Material.

---+---

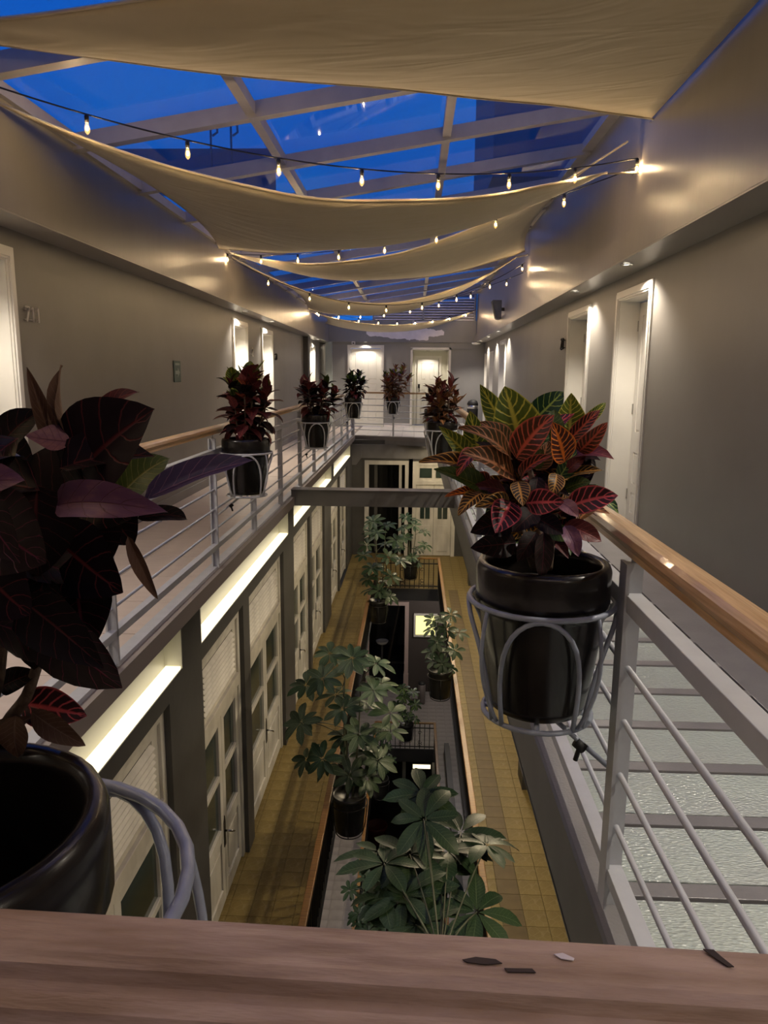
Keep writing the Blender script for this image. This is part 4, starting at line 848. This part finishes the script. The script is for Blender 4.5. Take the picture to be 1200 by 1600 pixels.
# lower floors
def lowfloor(label,x0,x1,y0,y1,z,base,m,w=.2,rowmat=None,lim=300,name='floor_lower'):
    f=S(name, box(x0,x1,y0,y1,z-.22,z-.012), base, label, 'floor')
    tiles(f,x0+.003,x1-.003,y0,y1,z-.012,w,w,m,gap=.003,h=.012,lim=lim,rowmat=rowmat,jit=.0004); return f
lowfloor('ochre tiled balcony floor below the left walkway',FX-.2,-.74,1.2,15.1,Z1,M['ygrout'],M['ytile'],.19)
lowfloor('ochre tiled balcony floor with a brown border below the right walkway',.62,1.38,1.2,15.1,Z1,M['ygrout'],M['ytile'],.19,rowmat=lambda i,n,j:M['ybrown'] if i==1 else M['ytile'])
lowfloor('ochre tiled floor across the far end of the lower level',FX,1.38,15.1,18.3,Z1,M['ygrout'],M['ytile'],.2,lim=220)
S('floor_edge_lower', MB().box(-.75,-.735,1.2,15.1,-3.25,-2.99).box(.615,.63,1.2,15.1,-3.25,-2.99).box(-.74,.62,15.09,15.11,-3.25,-2.99), M['black'], 'dark slab edge round the lower opening', 'slab edge')
S('wall_right_lower', box(1.38,1.6,-1.6,18.2,-3.4,-.06), M['dark'], 'dark wall under the glass walkway', 'wall')
for y in (3.6,7.6,11.6,15.6): S('trim_14', box(1.26,1.38,y-.16,y+.16,-3.0,-.29), M['dark'], 'dark column under the glass walkway about %.0f metres down the hall'%y, 'column')
# far wall of the lower level
mb=MB(); mb.box(FX-.2,-1.17,18.1,18.3,-3.2,-.1).box(-1.17,-.08,18.1,18.3,-.62,-.1).box(-.08,.02,18.1,18.3,-3.2,-.1).box(.02,1.09,18.1,18.3,-.62,-.1).box(1.09,1.6,18.1,18.3,-3.2,-.1)
mb.box(-.08,.02,18.1,18.3,-3,-.1)
S('wall_far_lower', mb, M['dark'], 'dark far wall of the lower level with two doorways', 'wall')
S('wall_far_lower_room', MB().box(-1.8,.1,20.5,20.6,-3.2,-.1).box(-1.85,-1.8,18.3,20.6,-3.2,-.1).box(.0,.05,18.3,20.6,-3.2,-.1).box(-1.8,.05,18.3,20.6,-3.2,-3.02), M['black'], 'unlit room behind the open far doorway', 'wall')
S('trim_15', MB().box(-1.17,-1.07,18.06,18.25,-3,-.60).box(-.17,-.08,18.06,18.25,-3,-.60).box(-1.07,-.17,18.06,18.25,-.70,-.60).box(-.32,-.25,18.16,18.24,-3,-.70), M['cream'], 'cream frame of the open dark doorway at the lower far wall', 'door frame')
S('trim_19', MB().box(-.95,-.90,18.5,18.54,-3,-.7).box(-.90,-.87,18.5,18.54,-3,-.7), M['dark'], 'thin dark post inside the open far doorway', 'post')
S('wall_far_lower_backing', box(.0,1.2,18.3,18.35,-3.2,-.1), M['black'], 'dark backing behind the cream double door at the lower far wall', 'wall')
d=empty('door_20',(.555,18.1,-3.0),0,'cream double door with small dark panes at the lower far wall','door',kind='structure')
MB().box(-.535,-.44,-.04,.1,0,2.39).box(.44,.535,-.04,.1,0,2.39).box(-.44,.44,-.04,.1,2.30,2.39).box(-.44,.44,-.03,.1,1.82,1.9).build('frame',M['cream'],d)
tp=MB().box(-.44,.44,.02,.06,1.90,2.30).build('transom_panel',M['cream'],d)
for x in (-.36,.04): box(x,x+.3,.005,.02,1.98,2.22).build('pane',M['doorglass'],tp)
for s in (-1,1):
    x0,x1=(-.435,-.004) if s<0 else (.004,.435)
    lf=box(x0,x1,.01,.06,.01,1.82).build('door_leaf',M['cream'],d)
    box(x0+.10,x0+.205,.0,.01,.95,1.68).build('pane',M['doorglass'],lf); box(x0+.225,x1-.09,.0,.01,.95,1.68).build('pane',M['doorglass'],lf)
    box(x0+.08,x1-.08,-.004,.01,.12,.78).build('lower_panel',M['cream'],lf,bevel=.004)
# ---------- wrought iron balustrades
def iron_rail(label,a,b,h,step=.105,woodtop=True,scroll=False):
    a=Vector(a);b=Vector(b);L=(b-a).length; t=empty('iron_balustrade',a,math.atan2(b.y-a.y,b.x-a.x),label,'balustrade')
    bm_=MB().tube([(0,0,.03),(0,0,h-.03)],.0085,5,cap=False).mesh('baluster',M['iron'])
    n=int(L/step)
    for k in range(n+1): inst('baluster',bm_,t,(L*k/n,0,0))
    box(0,L,-.012,.012,.07,.09).build('lower_bar',M['iron'],t); box(0,L,-.012,.012,h-.14,h-.12).build('upper_bar',M['iron'],t)
    if woodtop: box(0,L,-.028,.028,h-.03,h).build('handrail',M['orange_wood'],t,bevel=.006)
    if scroll:
        for q in range(int(L/.42)+1):
            x=.12+q*.42
            if x>L-.05: break
            for sgn,z0 in ((1,h*.62),(-1,h*.30),(1,h*.18)):
                MB().tube([(x+.05*math.cos(th)*(1-th/9),0,z0+.05*sgn*math.sin(th)*(1-th/9)) for th in [i*.55 for i in range(12)]],.006,5).build('scroll',M['iron'],t)
    return t
iron_rail('black iron balustrade with orange wood handrail, left side of the ochre level',(-.713,1.2,Z1),(-.713,15.1,Z1),.70)
iron_rail('black iron balustrade with orange wood handrail, right side of the ochre level',(.59,1.2,Z1),(.59,15.1,Z1),.70)
iron_rail('black scrolled iron balustrade across the far end of the ochre level',(-.713,15.08,Z1),(.59,15.08,Z1),.70,.10,scroll=True)
iron_rail('orange topped iron balustrade on the left of the grey tiled level',(-.70,3.0,Z0),(-.70,15.05,Z0),.65,.12)
iron_rail('orange topped iron balustrade on the right of the grey tiled level',(.585,3.0,Z0),(.585,15.05,Z0),.65,.12)
iron_rail('black iron balustrade across the far end of the grey tiled level',(-.70,15.03,Z0),(.585,15.03,Z0),.65,.10,scroll=True)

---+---

Exercise directions. Copy out the listing exactly as it stands, but not the pictures.

In response.
Keep writing the Blender script for this image. This is part 4, starting at line 848. This part finishes the script. The script is for Blender 4.5. Take the picture to be 1200 by 1600 pixels.
# lower floors
def lowfloor(label,x0,x1,y0,y1,z,base,m,w=.2,rowmat=None,lim=300,name='floor_lower'):
    f=S(name, box(x0,x1,y0,y1,z-.22,z-.012), base, label, 'floor')
    tiles(f,x0+.003,x1-.003,y0,y1,z-.012,w,w,m,gap=.003,h=.012,lim=lim,rowmat=rowmat,jit=.0004); return f
lowfloor('ochre tiled balcony floor below the left walkway',FX-.2,-.74,1.2,15.1,Z1,M['ygrout'],M['ytile'],.19)
lowfloor('ochre tiled balcony floor with a brown border below the right walkway',.62,1.38,1.2,15.1,Z1,M['ygrout'],M['ytile'],.19,rowmat=lambda i,n,j:M['ybrown'] if i==1 else M['ytile'])
lowfloor('ochre tiled floor across the far end of the lower level',FX,1.38,15.1,18.3,Z1,M['ygrout'],M['ytile'],.2,lim=220)
S('floor_edge_lower', MB().box(-.75,-.735,1.2,15.1,-3.25,-2.99).box(.615,.63,1.2,15.1,-3.25,-2.99).box(-.74,.62,15.09,15.11,-3.25,-2.99), M['black'], 'dark slab edge round the lower opening', 'slab edge')
S('wall_right_lower', box(1.38,1.6,-1.6,18.2,-3.4,-.06), M['dark'], 'dark wall under the glass walkway', 'wall')
for y in (3.6,7.6,11.6,15.6): S('trim_14', box(1.26,1.38,y-.16,y+.16,-3.0,-.29), M['dark'], 'dark column under the glass walkway about %.0f metres down the hall'%y, 'column')
# far wall of the lower level
mb=MB(); mb.box(FX-.2,-1.17,18.1,18.3,-3.2,-.1).box(-1.17,-.08,18.1,18.3,-.62,-.1).box(-.08,.02,18.1,18.3,-3.2,-.1).box(.02,1.09,18.1,18.3,-.62,-.1).box(1.09,1.6,18.1,18.3,-3.2,-.1)
mb.box(-.08,.02,18.1,18.3,-3,-.1)
S('wall_far_lower', mb, M['dark'], 'dark far wall of the lower level with two doorways', 'wall')
S('wall_far_lower_room', MB().box(-1.8,.1,20.5,20.6,-3.2,-.1).box(-1.85,-1.8,18.3,20.6,-3.2,-.1).box(.0,.05,18.3,20.6,-3.2,-.1).box(-1.8,.05,18.3,20.6,-3.2,-3.02), M['black'], 'unlit room behind the open far doorway', 'wall')
S('trim_15', MB().box(-1.17,-1.07,18.06,18.25,-3,-.60).box(-.17,-.08,18.06,18.25,-3,-.60).box(-1.07,-.17,18.06,18.25,-.70,-.60).box(-.32,-.25,18.16,18.24,-3,-.70), M['cream'], 'cream frame of the open dark doorway at the lower far wall', 'door frame')
S('trim_19', MB().box(-.95,-.90,18.5,18.54,-3,-.7).box(-.90,-.87,18.5,18.54,-3,-.7), M['dark'], 'thin dark post inside the open far doorway', 'post')
S('wall_far_lower_backing', box(.0,1.2,18.3,18.35,-3.2,-.1), M['black'], 'dark backing behind the cream double door at the lower far wall', 'wall')
d=empty('door_20',(.555,18.1,-3.0),0,'cream double door with small dark panes at the lower far wall','door',kind='structure')
MB().box(-.535,-.44,-.04,.1,0,2.39).box(.44,.535,-.04,.1,0,2.39).box(-.44,.44,-.04,.1,2.30,2.39).box(-.44,.44,-.03,.1,1.82,1.9).build('frame',M['cream'],d)
tp=MB().box(-.44,.44,.02,.06,1.90,2.30).build('transom_panel',M['cream'],d)
for x in (-.36,.04): box(x,x+.3,.005,.02,1.98,2.22).build('pane',M['doorglass'],tp)
for s in (-1,1):
    x0,x1=(-.435,-.004) if s<0 else (.004,.435)
    lf=box(x0,x1,.01,.06,.01,1.82).build('door_leaf',M['cream'],d)
    box(x0+.10,x0+.205,.0,.01,.95,1.68).build('pane',M['doorglass'],lf); box(x0+.225,x1-.09,.0,.01,.95,1.68).build('pane',M['doorglass'],lf)
    box(x0+.08,x1-.08,-.004,.01,.12,.78).build('lower_panel',M['cream'],lf,bevel=.004)
# ---------- wrought iron balustrades
def iron_rail(label,a,b,h,step=.105,woodtop=True,scroll=False):
    a=Vector(a);b=Vector(b);L=(b-a).length; t=empty('iron_balustrade',a,math.atan2(b.y-a.y,b.x-a.x),label,'balustrade')
    bm_=MB().tube([(0,0,.03),(0,0,h-.03)],.0085,5,cap=False).mesh('baluster',M['iron'])
    n=int(L/step)
    for k in range(n+1): inst('baluster',bm_,t,(L*k/n,0,0))
    box(0,L,-.012,.012,.07,.09).build('lower_bar',M['iron'],t); box(0,L,-.012,.012,h-.14,h-.12).build('upper_bar',M['iron'],t)
    if woodtop: box(0,L,-.028,.028,h-.03,h).build('handrail',M['orange_wood'],t,bevel=.006)
    if scroll:
        for q in range(int(L/.42)+1):
            x=.12+q*.42
            if x>L-.05: break
            for sgn,z0 in ((1,h*.62),(-1,h*.30),(1,h*.18)):
                MB().tube([(x+.05*math.cos(th)*(1-th/9),0,z0+.05*sgn*math.sin(th)*(1-th/9)) for th in [i*.55 for i in range(12)]],.006,5).build('scroll',M['iron'],t)
    return t
iron_rail('black iron balustrade with orange wood handrail, left side of the ochre level',(-.713,1.2,Z1),(-.713,15.1,Z1),.70)
iron_rail('black iron balustrade with orange wood handrail, right side of the ochre level',(.59,1.2,Z1),(.59,15.1,Z1),.70)
iron_rail('black scrolled iron balustrade across the far end of the ochre level',(-.713,15.08,Z1),(.59,15.08,Z1),.70,.10,scroll=True)
iron_rail('orange topped iron balustrade on the left of the grey tiled level',(-.70,3.0,Z0),(-.70,15.05,Z0),.65,.12)
iron_rail('orange topped iron balustrade on the right of the grey tiled level',(.585,3.0,Z0),(.585,15.05,Z0),.65,.12)
iron_rail('black iron balustrade across the far end of the grey tiled level',(-.70,15.03,Z0),(.585,15.03,Z0),.65,.10,scroll=True)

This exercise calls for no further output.